Chicago Bears: When Is It Time to Stop Believing in Jay Cutler?
Published by Bear Heiser on September 9, 2014
Article Source: Bleacher Report - Chicago Bears
Jay Cutler has started 105 regular-season games in his nine-year NFL career. In those nine seasons, Cutler has started just two postseason games.
One of the biggest questions that surrounds the start of every NFL season involves Cutler and his ability to lead a team to a Super Bowl. And every year, Bears fans are forced to believe this will be the year. This will be the year Cutler figures it all out and eliminates the mental mistakes.
That kind of sounds like the mantra of a Cubs fan, doesn’t it? Waking up on opening day of each season thinking this will be the year. It’s false hope, or maybe it’s hopeless.
The fact that we don’t yet know after six seasons in a Bears uniform should be a sign that we actually do know, we just don’t want to believe it.
But letting go of hope is no way to be a football fan, or any fan, for that matter.
When the Chicago Bulls lost Derrick Rose for the season during the 2013 preseason, hope was lost. Chicago sports fans were debating whether or not the best option for the Bulls would be to tank the season. That talk lasted through the first two months of the season, until the Bulls got back to .500. Hope then was restored. Bulls fans loved seeing their team be competitive and, most importantly, win.
Tom Thibodeau’s Bulls don’t make careless mistakes.

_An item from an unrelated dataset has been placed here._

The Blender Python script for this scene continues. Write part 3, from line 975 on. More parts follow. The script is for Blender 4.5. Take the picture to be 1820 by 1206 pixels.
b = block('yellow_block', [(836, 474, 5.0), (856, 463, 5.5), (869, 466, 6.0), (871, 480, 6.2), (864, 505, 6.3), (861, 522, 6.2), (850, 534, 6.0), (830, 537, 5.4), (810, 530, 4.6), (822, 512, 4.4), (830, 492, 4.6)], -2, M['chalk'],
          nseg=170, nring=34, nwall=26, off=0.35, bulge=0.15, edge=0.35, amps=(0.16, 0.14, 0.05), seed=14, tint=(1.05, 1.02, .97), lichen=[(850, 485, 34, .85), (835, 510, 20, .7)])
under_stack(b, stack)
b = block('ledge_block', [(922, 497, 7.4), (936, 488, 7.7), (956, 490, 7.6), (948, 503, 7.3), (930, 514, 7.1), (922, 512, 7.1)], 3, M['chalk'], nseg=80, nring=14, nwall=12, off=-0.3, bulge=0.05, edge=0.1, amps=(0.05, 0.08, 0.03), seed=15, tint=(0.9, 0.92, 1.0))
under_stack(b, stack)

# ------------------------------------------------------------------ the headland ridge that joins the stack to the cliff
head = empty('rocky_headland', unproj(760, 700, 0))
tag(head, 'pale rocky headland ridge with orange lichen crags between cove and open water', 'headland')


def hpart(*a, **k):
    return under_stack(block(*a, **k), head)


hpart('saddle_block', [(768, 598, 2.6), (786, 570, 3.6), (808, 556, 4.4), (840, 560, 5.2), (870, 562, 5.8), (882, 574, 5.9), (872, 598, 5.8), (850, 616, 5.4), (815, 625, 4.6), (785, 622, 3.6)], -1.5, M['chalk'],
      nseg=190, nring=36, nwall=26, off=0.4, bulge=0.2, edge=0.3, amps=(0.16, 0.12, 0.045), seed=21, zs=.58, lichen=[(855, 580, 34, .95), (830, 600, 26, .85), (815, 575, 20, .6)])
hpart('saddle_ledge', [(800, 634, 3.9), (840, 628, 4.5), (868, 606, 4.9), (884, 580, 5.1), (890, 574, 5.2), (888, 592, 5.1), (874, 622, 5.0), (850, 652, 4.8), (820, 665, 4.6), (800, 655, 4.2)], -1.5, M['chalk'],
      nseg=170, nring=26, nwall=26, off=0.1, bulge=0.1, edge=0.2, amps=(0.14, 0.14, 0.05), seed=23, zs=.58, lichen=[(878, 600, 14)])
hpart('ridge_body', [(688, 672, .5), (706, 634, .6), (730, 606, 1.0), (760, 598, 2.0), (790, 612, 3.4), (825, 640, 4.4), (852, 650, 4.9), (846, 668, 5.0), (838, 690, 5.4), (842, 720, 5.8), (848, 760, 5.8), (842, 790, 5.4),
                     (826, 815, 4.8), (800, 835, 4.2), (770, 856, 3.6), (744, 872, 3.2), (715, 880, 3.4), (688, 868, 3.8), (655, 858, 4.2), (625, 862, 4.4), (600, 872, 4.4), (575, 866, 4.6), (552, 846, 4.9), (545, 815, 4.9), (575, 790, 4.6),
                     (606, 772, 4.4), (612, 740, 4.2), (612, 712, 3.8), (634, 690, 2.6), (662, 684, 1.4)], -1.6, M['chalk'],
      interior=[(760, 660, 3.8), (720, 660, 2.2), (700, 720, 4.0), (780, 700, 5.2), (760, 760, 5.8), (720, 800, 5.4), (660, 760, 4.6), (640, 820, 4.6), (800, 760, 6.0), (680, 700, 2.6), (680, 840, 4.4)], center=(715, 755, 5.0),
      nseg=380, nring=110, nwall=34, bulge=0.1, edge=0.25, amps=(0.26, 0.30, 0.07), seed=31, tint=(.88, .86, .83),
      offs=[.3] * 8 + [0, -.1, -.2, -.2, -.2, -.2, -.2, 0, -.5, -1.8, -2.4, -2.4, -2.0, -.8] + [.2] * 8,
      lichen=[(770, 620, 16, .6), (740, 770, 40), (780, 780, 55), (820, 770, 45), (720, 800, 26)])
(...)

If mistakes are made, it’s done within the system. System mistakes don’t lose games for you. They are calculated. Risks are taken when risks can afford to be taken. And when mistakes are made, ownership of those mistakes is taken. Excuses aren’t made. You never will hear Thibodeau say “It’s just one game.”
You know who utters those words more often than he should? Cutler.
Cutler’s response to Sunday’s ugly and unfortunate loss was: “It’s just one game,” he said Monday on ESPN Chicago’s “The Jay Cutler Show.”
That’s Cutler’s go-to response for when a game doesn’t go well.
Well, that response no longer is going well.
That response is tired, and it’s not even true. There is no such thing as “it’s just a game” when it comes to the NFL. There only are 16 games in a season. Sixteen, not 82. One game, one poor performance, can completely set the tone of a season.
Now it’s most definitely too soon and far too reactionary to characterize the Bears’ loss to the Bills as “deflating,” but one thing it wasn’t was “inflating.”
When Cutler completed the game-changing interception to Bills lineman Kyle Williams, the Bears defense had only given up 20 points, despite getting absolutely trucked by the Bills rushing attack.
That one decision literally changed the game. It was one of those mistakes that wasn’t built into the system. No system can support that type of mistake. Cutler’s pass, in no way, shape or form, was a necessary risk. There was no calculation involved. There absolutely was nothing to gain by making that throw, only things to lose.
“Third down or fourth down, no matter what the situation is, I’ve got to do something better,” Cutler said of the play. “Anything probably would have been better than what happened, obviously. It’s a huge play there. We’re trying to go down for the game-winning score, and you’re just trying to make a play.”
Taking responsibility is something Cutler has been willing to do during his time with the Bears. It’s not that he doesn’t know how much a poorly timed interception can change a game. He does. He just doesn’t seem capable of fixing it.
Cutler is a very, very smart guy. He talks a lot about how much he’s evolved since entering the league, both as a man and a football player.
Just last week, Cutler spoke of having a “greater perspective” at this stage. Usually when one talks about having a “greater perspective,” it’s referring to having a higher level of understanding, a level of understanding that produces more answers than questions.
Those who hold a “greater perspective” don’t take risks that don’t result in reward.
At what point do his teammates start wondering if their fearless leader is full of it? Being accountable for the result of an action is one thing, but changing that action is something entirely different. It’s a matter of learning from your mistakes.
Cutler just gives off the impression that he doesn’t care what people think of him, on or off the field. There are some very, very successful people out there who don’t care what others think of them. But the decisions that result from Cutler’s lack of caring actually makes his life more difficult. It changes the way people perceive him. It makes people come harder at him. Cutler can not care in a manner where no one really knows that he doesn’t care.
One can indulge others without really caring. Imagine if Cutler were to be more self-deprecating about his boneheaded mistakes. He’d become a media darling.
So when does hope become hopeless?
When does a “greater perspective” make one game more valuable than just one game?
When asked Monday if everything was going to be OK, Cutler replied, “Absolutely.”